Cal Crutchlow hält mit seiner Meinung nie hinter den Berg. So aufgebracht wie nach dem Argentinien-Rennen der MotoGP am Sonntag hat man den Briten aber selten gesehen. Wutentbrannt stürmte er in den Kontrollturm des Autodromo Termas de Rio Hondo, um die für Bestrafungen verantwortlichen Stewards zur Rede zu stellen.

Was war passiert? Crutchlow erwischte einen guten Start in den Argentinien-GP und machte von Platz acht aus im ersten Umlauf direkt zwei Ränge gut. Es sah so aus, als könnte der LCR-Honda-Pilot seine über das gesamte Wochenende sehr starke Pace trotz eines verpatzten Qualifyings doch noch in ein Spitzenresultat verwandeln.

Doch in Runde drei setzte es für Crutchlow einen schweren Dämpfer. Die FIM Stewards, seit dieser Saison unter der Führung von MotoGP-Legende Freddie Spencer, hatten bei ihm einen Frühstart erkannt und brummten ihm die einzige dafür im Reglement vorgesehene Strafe auf - eine Ride-Through-Penalty. Crutchlow verlor dadurch etwa 25 Sekunden und fiel ans Ende des Feldes zurück.

Cal Crutchlow ist sich keiner Schuld bewusst

In den TV-Bildern war der Fehlstart praktisch nicht zu erkennen. Den Stewards stehen allerdings eigens für den Start positionierte Zeitlupenkameras zur Verfügung, deren Bilder Crutchlow im Anschluss auch vorgelegt wurden. Doch selbst diese konnten den Vorjahressieger von Argentinien nicht von seiner Schuld überzeugen, wie er gegenüber 'BTSport' erklärte: "Ich habe in der Startaufstellung eben auf einem Bein balanciert und bin dabei über den Fuß abgerollt. Ich habe das Bike aber nicht nach vorne geschoben."

Rückendeckung erhält er von seinem Crewchief Christophe Bourguignon. "Cal hat die Kupplung nicht losgelassen und daher meiner Meinung nach keinen Frühstart begangen. Das zeigen unsere Daten. Man sieht auch ganz klar, dass sich nicht einmal die Vorderradgabel streckt", so der Techniker. Teamchef Lucio Cecchinello hätte sich etwas Milde von den Stewards erhofft: "Ich bin sehr enttäuscht. Cal hat sich vielleicht zwei oder drei Zentimeter bewegt. Da würde ich mir etwas mehr Hausverstand erwarten."

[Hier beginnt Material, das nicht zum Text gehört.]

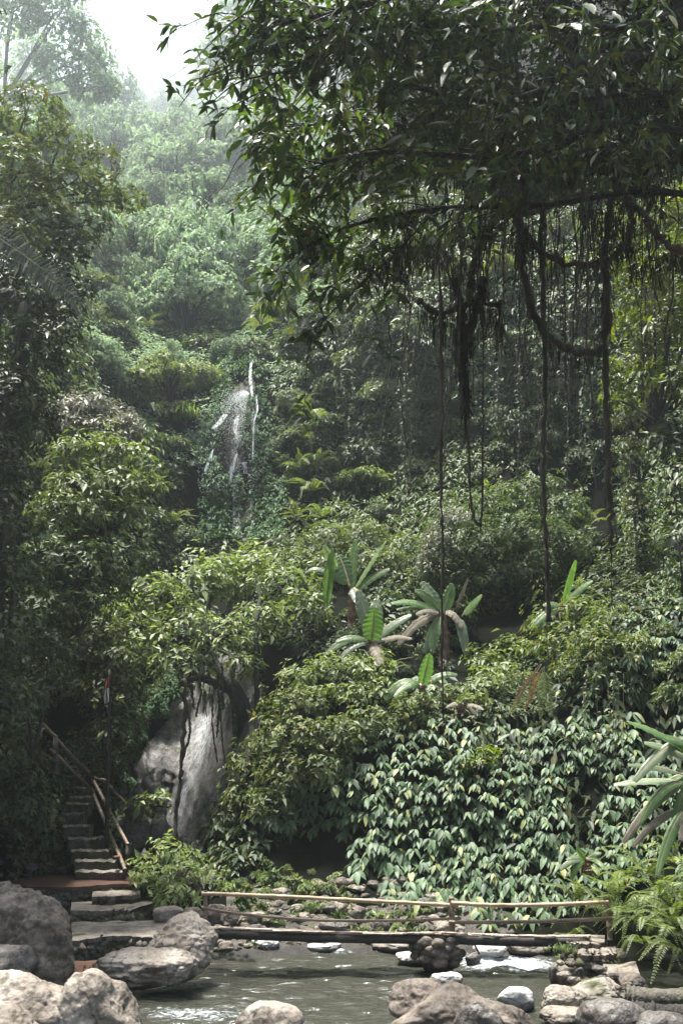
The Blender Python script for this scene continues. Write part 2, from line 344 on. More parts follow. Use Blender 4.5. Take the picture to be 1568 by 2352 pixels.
def inpoly(x, y, poly):
    poly = np.asarray(poly, float); r = np.zeros(x.shape, bool); j = len(poly)-1
    for i in range(len(poly)):
        xi, yi = poly[i]; xj, yj = poly[j]
        r ^= ((yi > y) != (yj > y)) & (x < (xj-xi)*(y-yi)/(yj-yi+1e-9) + xi); j = i
    return r
def scatter(rng, n, poly):
    poly = np.asarray(poly, float); lo, hi = poly.min(0), poly.max(0); o = []; m = 0
    while m < n:
        q = rng.uniform(lo, hi, (n*2+10, 2)); q = q[inpoly(q[:, 0], q[:, 1], poly)]; o.append(q); m += len(q)
    return np.concatenate(o)[:n]
def poisson(rng, poly, dist, tries=4000):
    c = scatter(rng, tries, poly); keep = np.empty((0, 2))
    for q in c:
        dd = dist(q) if callable(dist) else dist
        if len(keep) == 0 or np.min(np.sum((keep-q)**2, 1)) > dd*dd: keep = np.vstack([keep, q])
    return keep
def gridmesh(px, py, p, keep=None):
    h, wd = px.shape; i = np.arange(h*wd).reshape(h, wd)
    f = np.stack([i[:-1, :-1], i[1:, :-1], i[1:, 1:], i[:-1, 1:]], -1)
    f = f[keep] if keep is not None else f.reshape(-1, 4)
    return p.reshape(-1, 3), f.reshape(-1, 4)

# ---- ground
gx, gy = np.meshgrid(np.arange(-760, 2361, 20.), np.arange(-320, 2261, 20.))
pl = land(gx, gy); kp = (gy > skyline(gx))[:-1, :-1]
v, f = gridmesh(gx, gy, pl, kp)
M['gravel'] = rockmat('gravel_bank', (.015, .013, .009), (.05, .043, .033), (.15, .13, .11), 3.5, bump=1.0)
fy = (gy[:-1, :-1][kp] > 2062 - 26*np.sin(gx[:-1, :-1][kp]/70)) & (gx[:-1, :-1][kp] > 500) & (gx[:-1, :-1][kp] < 1180)
tag(link('hillside', MB().add(v, f[~fy]).add(np.zeros((0, 3)), f[:0]).mesh('hillside', M['soil'], smooth=True)), kind='structure')
gv = f[fy]; us = np.unique(gv); re_ = np.zeros(len(v), int); re_[us] = np.arange(len(us))
tag(link('gravel_bank', MB().add(v[us], re_[gv]).mesh('gravel_bank', M['gravel'], smooth=True)), kind='structure')
mb = MB(); n = 40
bx, by = np.meshgrid(np.linspace(-325, 325, 61), np.linspace(-28, 595, 61))
bp = np.stack([bx, by, -.55 + 0*bx], -1)
v, f = gridmesh(bx, by, bp); tag(link('ground', MB().add(v, f).mesh('ground', M['bed'], smooth=True)), kind='structure')

# ---- river
def build_water():
    x, y = np.meshgrid(np.linspace(-11, 12, 420), np.linspace(4, 24.6, 420))
    p = np.stack([x*1.0, y*1.9, 0*x], -1).reshape(-1, 3)
    z = .034*fbm(p*1.3, 3) + .030*fbm(p*np.array([2.5, 5, 1])+9, 2)
    foam_glint = np.zeros(x.size); q = np.stack([x, y], -1).reshape(-1, 2)
    for (a, b, rx, ry, s) in ((1170,2210,1.0,.8,1), (1120,2205,.7,.7,.8), (1210,2225,.7,.6,.7), (760,2186,.8,.35,.9), (700,2182,.6,.3,.7), (830,2180,.8,.35,.6), (940,2190,.7,.4,.4), (960,2250,.6,.4,.35),
                              (400,2320,1.1,.7,.62), (560,2335,1.2,.6,.55), (720,2240,1.0,.25,.25), (1000,2225,.7,.25,.45), (1090,2245,.5,.3,.3)):  # bottom-left patches are sky glints on ripples, painted pale like foam
        c = G(a, b); d = ((q[:, 0]-c[0])/rx)**2 + ((q[:, 1]-c[1])/ry)**2; foam_glint += s*np.exp(-d)
    z = z + foam_glint*.05*fbm(p*3.1, 3)
    v, f = gridmesh(x, y, np.stack([x, y, z.reshape(x.shape)], -1))
    m, t, b = mat('river_water')
    at = t.nodes.new('ShaderNodeAttribute'); at.attribute_name = 'edge'
    tc = t.nodes.new('ShaderNodeTexCoord'); mp = t.nodes.new('ShaderNodeMapping'); mp.inputs['Scale'].default_value = (1, 2.2, 1)
    t.links.new(tc.outputs['Object'], mp.inputs[0])
    n1 = t.nodes.new('ShaderNodeTexNoise'); n1.inputs['Scale'].default_value = 8.5; n1.inputs['Detail'].default_value = 7; n1.inputs['Roughness'].default_value = .7
    t.links.new(mp.outputs[0], n1.inputs[0])
    ad = t.nodes.new('ShaderNodeMath'); ad.operation = 'MULTIPLY_ADD'; ad.inputs[1].default_value = .34
    t.links.new(at.outputs['Fac'], ad.inputs[0]); t.links.new(n1.outputs[0], ad.inputs[2])
    r = ramp(t, [(.74, (0, 0, 0)), (.98, (1, 1, 1))]); t.links.new(ad.outputs[0], r.inputs[0])
    mx = t.nodes.new('ShaderNodeMixRGB'); mx.inputs[1].default_value = (.036, .037, .028, 1); mx.inputs[2].default_value = (.52, .57, .6, 1)
    t.links.new(r.outputs[0], mx.inputs[0]); t.links.new(mx.outputs[0], b.inputs['Base Color'])
    mr = t.nodes.new('ShaderNodeMapRange'); mr.inputs[3].default_value = .09; mr.inputs[4].default_value = .6
    t.links.new(r.outputs[0], mr.inputs[0]); t.links.new(mr.outputs[0], b.inputs['Roughness'])
    b.inputs['IOR'].default_value = 1.33
    n2 = t.nodes.new('ShaderNodeTexNoise'); n2.inputs['Scale'].default_value = 7; n2.inputs['Detail'].default_value = 5
    t.links.new(mp.outputs[0], n2.inputs[0])
    bm_ = t.nodes.new('ShaderNodeBump'); bm_.inputs['Strength'].default_value = .5; bm_.inputs['Distance'].default_value = .06
    t.links.new(n2.outputs[0], bm_.inputs['Height']); t.links.new(bm_.outputs[0], b.inputs['Normal'])
    tag(link('river_water', MB().add(v, f).mesh('river_water', m, smooth=True, edge=np.clip(foam_glint, 0, 1.2))), kind='structure')
build_water()

# ---------------------------------------------------------------- rocks
_ICO = {}
def ico(sub):
    if sub not in _ICO:
        b = bmesh.new(); bmesh.ops.create_icosphere(b, subdivisions=sub, radius=1); b.verts.ensure_lookup_table()
        _ICO[sub] = (np.array([q.co[:] for q in b.verts]), np.array([[q.index for q in f.verts] for f in b.faces])); b.free()
    return _ICO[sub]
def rocklobe(mb, rng, c, r, sub=5, cuts=9, rough=.09, flat=None, rot=None, mi=0):
    d, f = ico(sub); d = d.copy(); rad = np.ones(len(d))
    for i in range(cuts):
        nrm = unit(rng.normal(size=3)); off = rng.uniform(.66, .95)
        dt = d @ nrm; lim = np.where(dt > .05, off/np.maximum(dt, .05), 9)
        rad = -np.log(np.exp(-14*rad) + np.exp(-14*lim))/14
    if flat is not None:
        lim = np.where(d[:, 2] > .05, flat/np.maximum(d[:, 2], .05), 9); rad = -np.log(np.exp(-20*rad) + np.exp(-20*lim))/20
    s = rng.uniform(0, 50); rad = rad*(1 + rough*fbm(d*1.6+s, 3) + rough*.35*fbm(d*6+s, 3) - rough*.5*np.abs(vn(d*3.1+s)))
    rad = rad*(1 + rough*.16*fbm(d*15+s, 3)); v = d*rad[:, None]*np.asarray(r)
    a = rng.uniform(-.5, .5) if rot is None else rot
    ca, sa = math.cos(a), math.sin(a); v = np.stack([v[:, 0]*ca - v[:, 1]*sa, v[:, 0]*sa + v[:, 1]*ca, v[:, 2]], -1)
    return mb.add(v + np.asarray(c), f, mi)
def boulder(name, label, boxes, m, z0=0.0, seed=0, sub=5, rough=.09, dy=.7, Y=None, group=None, cat='boulder', cuts=9, flat=None):
    """boxes: outlines (x0, y0, x1, y1) in photo units; the base rests at height z0."""
    rng = np.random.default_rng(seed); mb = MB()
    for i, bxx in enumerate(boxes):
        x0, y0, x1, y1 = bxx[:4]; y_ = bxx[4] if len(bxx) > 4 else Y
        xm = (x0+x1)/2
        if y_ is None: y_ = float(G(xm, y1, z0)[1])
        s = U(y_); rx = (x1-x0)/2*s; dpt = rx*dy; yc = y_ + dpt*.7
        top = P(xm, y0, yc)[2]; bot = P(xm, y1, y_)[2]
        hz = max(top-bot, .1); rz = hz*.62; c = P(xm, y1, yc); c[2] = top - rz*.97
        rocklobe(mb, rng, c, (rx*1.06, dpt, rz), sub, cuts, rough, flat)
    a = boxes[0]
    return solo(name, mb, m, label, cat, True, group, at=((a[0]+a[2])/2, (a[1]+a[3])/2))
B_ = boulder
B_('boulder', 'large brown boulder with reddish stained pale top at the left edge beside the terraces', [(-75,2026,172,2290,18.6),(-60,2012,80,2160,18.9)], M['rockbrown'], seed=3, rough=.12, dy=.8, sub=6, cuts=18)
B_('boulder', 'dark sloping boulder below the big brown boulder, cut by the left edge', [(-120,2165,88,2330,17.9)], M['rockdark'], seed=12)
B_('boulder', 'pale two-humped boulder filling the bottom left corner of the photo', [(-90,2236,165,2440,15.4),(110,2222,318,2450,15.3),(-120,2305,90,2470,14.9)], M['rock'], seed=21, rough=.08, sub=6, cuts=7)
B_('boulder', 'tall pale craggy boulder in front of the left end of the bridge', [(330,2104,500,2244,19.6),(395,2104,470,2180,20.2),(225,2165,445,2262,19.0)], M['rock'], seed=33, rough=.12, sub=6, cuts=10)
B_('boulder', 'broad grey brown boulder in the water at the bottom centre right', [(862,2262,1190,2460,15.0),(900,2248,1090,2380,15.5),(1040,2290,1240,2470,14.8)], M['rockbrown'], seed=44, rough=.1, sub=6, cuts=15)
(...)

Causa Crutchlow: Reglement gibt Stewards recht

Die Stewards handelten aber nicht nach Hausverstand, sondern streng nach dem Reglement. Dort steht unter Absatz 1.18.14 geschrieben: "Das Motorrad muss stillstehen, wenn die roten Lichter ausgehen. Ein Frühstart liegt vor, wenn sich das Motorrad zu diesem Zeitpunkt vorwärts bewegt. Im Fall einer geringen Bewegung und einem darauf folgenden Anhalten obliegt es den Offiziellen, zu bestimmen, ob ein Vorteil gewonnen wurde."

Freddie Spencer steht im zweiten Rennen als Chef-Steward erstmals in der Kritik, Foto: MotoGP
Freddie Spencer steht im zweiten Rennen als Chef-Steward erstmals in der Kritik, Foto: MotoGP

Ein Vorteil lag nach Meinung der Stewards anscheinend vor und das treibt Crutchlow auf die Palme. "Meine Meinung über Freddie als Steward hat sich damit extrem verschlechtert", attackiert er Chef-Steward Spencer. "Ich dachte, durch seine Ankunft werden wir bessere Entscheidungen sehen, weil er ein besseres Verständnis für den Sport hat. Das ist aber anscheinend nicht der Fall. Ich will nicht respektlos sein, denn was er als Fahrer geleistet hat ist fantastisch. Hier kann ich ihm aber nicht rechtgeben. Ich frage mich auch, ob er Marquez, Rossi oder Dovizioso dieselbe Strafe gegeben hätte."

Am Ende reichte es für Crutchlow trotz der Ride-Through-Penalty und 25 Sekunden Zeitverlust noch zu Platz 13 - mit nur 31 Sekunden Rückstand auf Sieger Marquez. "Ich denke, dass ich heute auf dem Podium gelandet wäre, wahrscheinlich in der Lücke zwischen Marc und Valentino. Die Enttäuschung ist natürlich dementsprechend groß", so Crutchlow.